Yes. In C++ any non-zero value when intepreted as a boolean expression becomes "true" which basically is "1".
Quote:Original post by Dmytry
BTW :
"
Why does the following code segment display
"x does not equal 0.01, y equals 0.05"?
float x = 0.01;
float y = 0.05;
if (x != 0.01) cout << "x does not equal 0.01, ";
if (y == 0.05) cout << "y equals 0.05";
"

probably there should be 0.5 , not 0.05
0.05 can't be exactly represented by float nor double. When comparing, IIRC on x68 float is converted to double. IIRC by standard, it's double must be converted to float, but i'm not 100% sure.


I tried the 0.05 version, the test fails. For 0.5 it works as Dmytry said.

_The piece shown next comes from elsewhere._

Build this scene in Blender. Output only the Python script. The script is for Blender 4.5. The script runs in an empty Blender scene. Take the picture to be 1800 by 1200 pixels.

BTW nice thread, thx for the idea.
Quote:Original post by Eriond
Will 2 >= 1 always evaluate to 1 and not some other number like 51?


Yes
daerid@gmail.com
Oh, come on. If you're going to ask a question like "How well you know your c++?", you should at least post problems specific to C++. All of those problems can happen in any number of languages.

The first two are tied to the design of the CPU (i.e. 2's complement negative integers and IEEE floating point numbers). The last question is simple boolean algebra, and again is not specific to any language (other than the fact that some languages will evaluate from left-to-right and others from right-to-left).

The reason I asked was because a friend said some compilers would use another value, which could make 4 >= 3 >= 2 evaluate to true. Thanks for the answer.
The C++ standard says that true has to be converted to 1, nothing else. If the compiler behaves differently it isn't standard conforming.
Quote:
Post your answers. If you don't know, I'll put up answers in a couple days.


How almost insulting...
Quote:
to Cocalus:

Isn't the 2's complement just a binary not followed by +1 ?


Mybad, 2's complement is inverting all the bits (I think that's called the one's complement) then adding one. I remember concepts well but not names of things.